Blair environmental adviser commutes by air

Click to follow
Indy Politics

A top adviser to Tony Blair on sustainable development and the environment has been accused of undermining government policy on curbing aviation pollution after it was revealed that he makes a 500-mile round trip by jet from Birmingham to Edinburgh each week.

Richard Wakeford, a senior civil servant in charge of the Scottish Executive's environment department, commutes to work in Edinburgh every week from his home in Gloucestershire producing an estimated 90kg of carbon dioxide.

Over the four years of his contract, Mr Wakeford is likely to travel as many as 94,000 air miles getting to work, accounting for approximately 17 tons of carbon dioxide. The figures do not include his weekly 100-mile round trip to Birmingham airport from his home outside Cheltenham, or the 20-mile round trip between Edinburgh airport and the headquarters of the Scottish Executive.

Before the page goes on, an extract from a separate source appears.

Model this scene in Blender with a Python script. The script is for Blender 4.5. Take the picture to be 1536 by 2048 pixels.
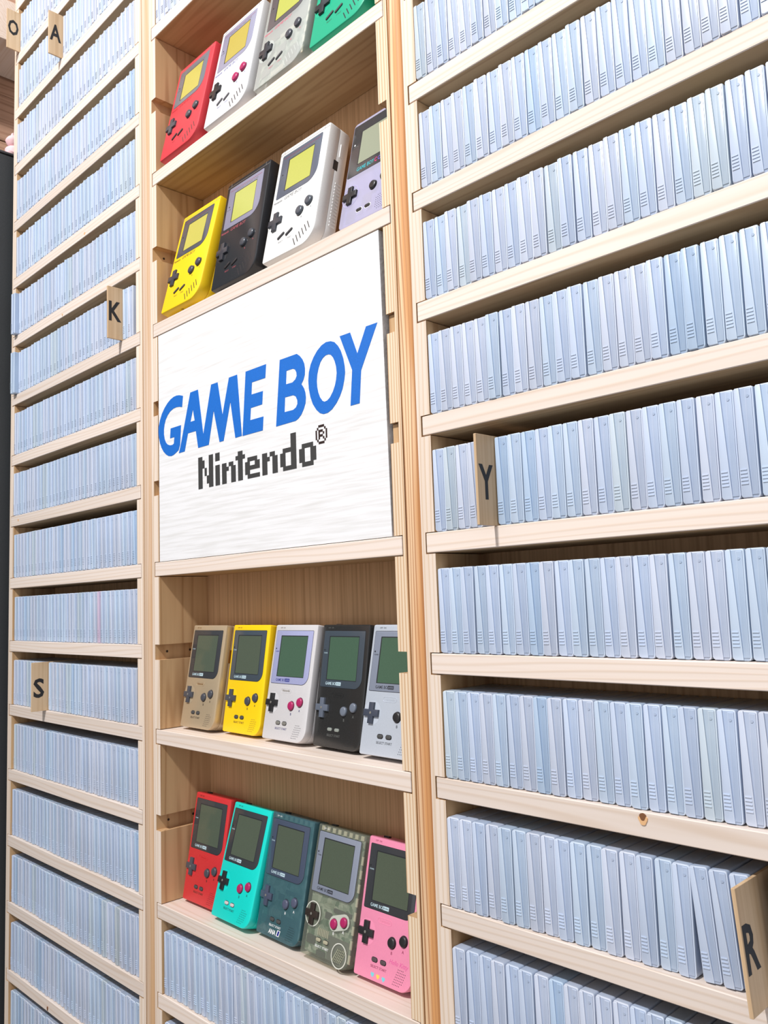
import bpy, bmesh, math, random
from mathutils import Vector, Matrix
for o in list(bpy.data.objects): bpy.data.objects.remove(o)
S = bpy.context.scene
COL = S.collection
rnd = random.Random(7)
P = 0.106                 # shelf pitch in metres; the layout below is given in pitches
Z0 = 2.405                # height of level 0 above the floor
def W(x, y, z): return Vector((x*P, y*P, Z0 + z*P))

# ------------------------------------------------------------------ camera
cd = bpy.data.cameras.new('camera'); cam = bpy.data.objects.new('camera', cd); COL.objects.link(cam)
CR = ((0.6987855, 0.7144786, -0.0349153), (-0.0977552, 0.0470282, -0.9940987), (-0.7086203, 0.6980750, 0.1027066))
M = Matrix.Identity(4)
for i in range(3):
    M[i][0] = CR[0][i]; M[i][1] = -CR[1][i]; M[i][2] = -CR[2][i]
M.translation = W(9.66673, -5.19543, -8.53369)
cam.matrix_world = M
cd.sensor_fit = 'VERTICAL'; cd.sensor_height = 36.0; cd.lens = 1676.05*36/2048
cd.clip_start = 0.02; cd.clip_end = 50
S.camera = cam
# ------------------------------------------------------------------ world, light, exposure
wd = bpy.data.worlds.new('world'); S.world = wd; wd.use_nodes = True
bg = wd.node_tree.nodes['Background']; bg.inputs[0].default_value = (0.93, 0.96, 1.0, 1); bg.inputs[1].default_value = 0.58
ld = bpy.data.lights.new('ceiling_spot', 'AREA'); ld.shape = 'DISK'; ld.size = 0.18; ld.energy = 62; ld.color = (1.0, 0.985, 0.97)
lo = bpy.data.objects.new('ceiling_spot', ld); COL.objects.link(lo)
lo.location = W(4.8, -16.0, 10.8)
lo.rotation_euler = (W(2.0, 0, -6.0) - lo.location).to_track_quat('-Z', 'Y').to_euler()
S.view_settings.view_transform = 'Standard'; S.view_settings.look = 'None'
S.view_settings.gamma = 1.0; S.view_settings.use_curve_mapping = False
S.view_settings.exposure = 0.36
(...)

He refused to move to Scotland when he became department head nearly two years ago for "family reasons".

Mr Wakeford was chief executive of the Countryside Agency and a member of the Sustainable Development Commission which advised the Prime Minister on action to reduce CO2 emissions, including calling for more radical measures to curb airport development.

Its report, which he helped to provide for the Prime Minister, criticised the Government for a "predict and provide" approach to aviation. The report said: "The present rate of growth in air traffic is unsustainable ... and policy should be seeking to manage growth rates towards more sustainable levels."

The report added: "We should all take responsibility for promoting sustainability in our own lives...."

Richard Lochhead, the environment spokesman for the SNP, said Mr Wakeford's choice of travel was hugely embarrassing for Scotland's Environment minister, Ross Finnie. "How on earth can he persuade the rest of the working population to review how they travel to work to help the environment when the head of his own department flies?"

Mr Wakeford, who joined the Scottish Executive in early 2005, put forward a Scottish Executive plan for sustainable development within months of his appointment. According to minutes of the meeting, members of the Executive discussed cutting their own air travel but decided that it would inconvenience themselves or their staff too much. "The positive value of a signal to the wider public sector should be balanced against the potential detrimental effect on the conduct of business and convenience for staff," they said.

A spokesman for Mr Wakeford said: "There are family circumstances that means it makes more sense for him to be where he is."

Alex Johnstone, Tory environment spokesman in the Scottish Parliament, said: "It seems strange that the best candidate is contradicting two Executive policies, both on transport and on attracting more people to come and live here."

It came as the Commons environmental audit committee, chaired by the former minister Tim Yeo, prepared to launch an investigation into the potential for airlines to cash in on tradeable carbon emission credits. Environmentalists claim airlines stand to make windfall profits of nearly £2.5bn as a result of the proposal to give away most emissions permits rather than auction them.

The airlines could sell them to other industries if they cut emissions, or buy more if they exceed their targets. The European Commission proposals to include the fast-growing aviation industry in the EU emissions trading system got a lukewarm reaction last week.

The proposals from the European Commission, which have still to be endorsed by environment ministers, would see airlines come within the carbon emissions market for the first time. But they fall far short of the tax on airline fuel and halting airport expansion that campaigners are calling for.